▶ Work required
Restate the opening lines of the material below word for word, stopping after the line that contains "return m.outputs[2]".
-*-
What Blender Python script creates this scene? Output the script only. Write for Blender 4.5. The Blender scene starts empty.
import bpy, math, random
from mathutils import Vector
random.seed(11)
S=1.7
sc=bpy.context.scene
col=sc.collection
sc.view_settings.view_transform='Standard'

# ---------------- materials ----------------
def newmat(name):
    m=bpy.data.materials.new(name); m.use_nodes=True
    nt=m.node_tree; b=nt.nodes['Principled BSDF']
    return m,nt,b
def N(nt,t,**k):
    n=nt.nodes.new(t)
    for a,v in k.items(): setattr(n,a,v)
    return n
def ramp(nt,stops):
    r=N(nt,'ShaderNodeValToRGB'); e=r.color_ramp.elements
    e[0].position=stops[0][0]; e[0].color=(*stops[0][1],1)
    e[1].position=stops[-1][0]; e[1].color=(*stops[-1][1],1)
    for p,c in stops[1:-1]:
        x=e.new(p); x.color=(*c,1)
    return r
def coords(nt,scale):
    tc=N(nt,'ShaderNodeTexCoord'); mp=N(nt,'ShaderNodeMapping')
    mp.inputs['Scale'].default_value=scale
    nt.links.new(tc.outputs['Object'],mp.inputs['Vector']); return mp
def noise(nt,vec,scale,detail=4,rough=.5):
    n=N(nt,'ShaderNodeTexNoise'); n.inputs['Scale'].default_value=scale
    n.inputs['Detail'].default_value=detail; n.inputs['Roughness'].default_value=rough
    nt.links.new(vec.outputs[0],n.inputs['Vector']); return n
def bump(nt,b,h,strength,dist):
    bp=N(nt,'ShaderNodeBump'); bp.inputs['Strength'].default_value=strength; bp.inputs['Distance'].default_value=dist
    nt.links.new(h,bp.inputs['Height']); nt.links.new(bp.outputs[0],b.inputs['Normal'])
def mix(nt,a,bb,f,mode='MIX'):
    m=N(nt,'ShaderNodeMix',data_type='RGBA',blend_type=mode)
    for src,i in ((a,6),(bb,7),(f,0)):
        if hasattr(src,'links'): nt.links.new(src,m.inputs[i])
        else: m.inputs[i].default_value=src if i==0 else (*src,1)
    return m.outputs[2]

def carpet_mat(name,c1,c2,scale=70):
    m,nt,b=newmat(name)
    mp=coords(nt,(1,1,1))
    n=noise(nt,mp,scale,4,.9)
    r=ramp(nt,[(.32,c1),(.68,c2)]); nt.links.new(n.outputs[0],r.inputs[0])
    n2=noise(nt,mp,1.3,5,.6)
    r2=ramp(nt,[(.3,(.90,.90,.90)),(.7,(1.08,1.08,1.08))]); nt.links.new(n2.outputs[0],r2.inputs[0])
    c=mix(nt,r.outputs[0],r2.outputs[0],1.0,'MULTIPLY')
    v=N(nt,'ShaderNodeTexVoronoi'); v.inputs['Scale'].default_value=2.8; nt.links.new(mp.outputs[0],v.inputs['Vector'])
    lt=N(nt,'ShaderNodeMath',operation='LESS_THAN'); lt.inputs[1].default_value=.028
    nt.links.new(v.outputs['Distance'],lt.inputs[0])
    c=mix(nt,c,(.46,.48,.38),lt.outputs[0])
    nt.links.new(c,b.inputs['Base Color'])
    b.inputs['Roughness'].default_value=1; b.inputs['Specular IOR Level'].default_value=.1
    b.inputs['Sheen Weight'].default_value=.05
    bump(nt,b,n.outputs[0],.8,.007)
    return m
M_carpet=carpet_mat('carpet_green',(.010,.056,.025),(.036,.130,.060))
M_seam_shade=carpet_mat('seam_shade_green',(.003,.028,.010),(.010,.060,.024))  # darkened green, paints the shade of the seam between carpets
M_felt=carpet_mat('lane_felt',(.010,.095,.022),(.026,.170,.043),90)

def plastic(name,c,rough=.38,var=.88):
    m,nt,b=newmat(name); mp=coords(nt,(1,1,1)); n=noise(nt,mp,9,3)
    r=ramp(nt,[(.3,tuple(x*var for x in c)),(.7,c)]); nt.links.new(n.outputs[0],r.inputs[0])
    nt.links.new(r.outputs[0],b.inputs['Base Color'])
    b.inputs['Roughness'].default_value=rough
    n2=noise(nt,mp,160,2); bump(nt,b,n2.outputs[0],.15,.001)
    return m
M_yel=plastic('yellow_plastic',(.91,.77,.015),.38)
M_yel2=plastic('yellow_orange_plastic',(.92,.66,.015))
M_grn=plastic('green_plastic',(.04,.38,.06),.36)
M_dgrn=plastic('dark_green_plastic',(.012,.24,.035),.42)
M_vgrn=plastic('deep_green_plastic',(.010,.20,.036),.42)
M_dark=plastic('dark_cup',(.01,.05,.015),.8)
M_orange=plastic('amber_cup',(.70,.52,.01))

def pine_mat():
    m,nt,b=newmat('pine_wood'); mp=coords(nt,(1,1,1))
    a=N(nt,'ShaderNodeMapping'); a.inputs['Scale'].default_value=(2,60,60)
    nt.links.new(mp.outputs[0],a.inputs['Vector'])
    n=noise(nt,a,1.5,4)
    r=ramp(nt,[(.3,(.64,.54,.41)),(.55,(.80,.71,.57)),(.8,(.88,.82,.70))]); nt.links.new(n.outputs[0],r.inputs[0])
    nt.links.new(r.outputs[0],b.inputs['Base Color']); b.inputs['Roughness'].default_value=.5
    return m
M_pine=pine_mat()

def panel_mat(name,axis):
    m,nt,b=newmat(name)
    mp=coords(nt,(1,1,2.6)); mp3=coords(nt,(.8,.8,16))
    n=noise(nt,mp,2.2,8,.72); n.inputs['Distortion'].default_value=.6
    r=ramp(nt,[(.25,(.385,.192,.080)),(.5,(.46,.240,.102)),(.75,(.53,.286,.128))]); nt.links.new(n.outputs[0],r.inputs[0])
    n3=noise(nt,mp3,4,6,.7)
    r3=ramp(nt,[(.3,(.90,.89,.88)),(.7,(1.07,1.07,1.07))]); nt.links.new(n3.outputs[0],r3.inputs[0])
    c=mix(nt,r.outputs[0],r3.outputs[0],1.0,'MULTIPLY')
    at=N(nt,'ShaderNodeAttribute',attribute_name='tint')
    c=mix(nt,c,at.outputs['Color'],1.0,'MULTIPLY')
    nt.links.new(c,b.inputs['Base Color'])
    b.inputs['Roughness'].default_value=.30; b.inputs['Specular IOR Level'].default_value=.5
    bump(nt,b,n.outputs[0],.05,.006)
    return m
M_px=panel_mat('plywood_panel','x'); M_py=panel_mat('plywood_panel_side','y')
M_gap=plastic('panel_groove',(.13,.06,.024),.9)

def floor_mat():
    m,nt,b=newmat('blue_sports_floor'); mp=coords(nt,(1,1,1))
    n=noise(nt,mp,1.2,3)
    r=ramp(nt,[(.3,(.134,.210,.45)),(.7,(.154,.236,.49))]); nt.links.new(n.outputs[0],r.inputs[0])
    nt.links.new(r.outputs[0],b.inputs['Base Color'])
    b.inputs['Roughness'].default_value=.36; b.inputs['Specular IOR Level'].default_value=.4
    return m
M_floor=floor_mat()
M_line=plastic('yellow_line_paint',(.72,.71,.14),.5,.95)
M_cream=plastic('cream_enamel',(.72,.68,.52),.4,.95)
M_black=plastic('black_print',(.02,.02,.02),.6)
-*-
▶ Exercise result
What Blender Python script creates this scene? Output the script only. Write for Blender 4.5. The Blender scene starts empty.
import bpy, math, random
from mathutils import Vector
random.seed(11)
S=1.7
sc=bpy.context.scene
col=sc.collection
sc.view_settings.view_transform='Standard'

# ---------------- materials ----------------
def newmat(name):
    m=bpy.data.materials.new(name); m.use_nodes=True
    nt=m.node_tree; b=nt.nodes['Principled BSDF']
    return m,nt,b
def N(nt,t,**k):
    n=nt.nodes.new(t)
    for a,v in k.items(): setattr(n,a,v)
    return n
def ramp(nt,stops):
    r=N(nt,'ShaderNodeValToRGB'); e=r.color_ramp.elements
    e[0].position=stops[0][0]; e[0].color=(*stops[0][1],1)
    e[1].position=stops[-1][0]; e[1].color=(*stops[-1][1],1)
    for p,c in stops[1:-1]:
        x=e.new(p); x.color=(*c,1)
    return r
def coords(nt,scale):
    tc=N(nt,'ShaderNodeTexCoord'); mp=N(nt,'ShaderNodeMapping')
    mp.inputs['Scale'].default_value=scale
    nt.links.new(tc.outputs['Object'],mp.inputs['Vector']); return mp
def noise(nt,vec,scale,detail=4,rough=.5):
    n=N(nt,'ShaderNodeTexNoise'); n.inputs['Scale'].default_value=scale
    n.inputs['Detail'].default_value=detail; n.inputs['Roughness'].default_value=rough
    nt.links.new(vec.outputs[0],n.inputs['Vector']); return n
def bump(nt,b,h,strength,dist):
    bp=N(nt,'ShaderNodeBump'); bp.inputs['Strength'].default_value=strength; bp.inputs['Distance'].default_value=dist
    nt.links.new(h,bp.inputs['Height']); nt.links.new(bp.outputs[0],b.inputs['Normal'])
def mix(nt,a,bb,f,mode='MIX'):
    m=N(nt,'ShaderNodeMix',data_type='RGBA',blend_type=mode)
    for src,i in ((a,6),(bb,7),(f,0)):
        if hasattr(src,'links'): nt.links.new(src,m.inputs[i])
        else: m.inputs[i].default_value=src if i==0 else (*src,1)
    return m.outputs[2]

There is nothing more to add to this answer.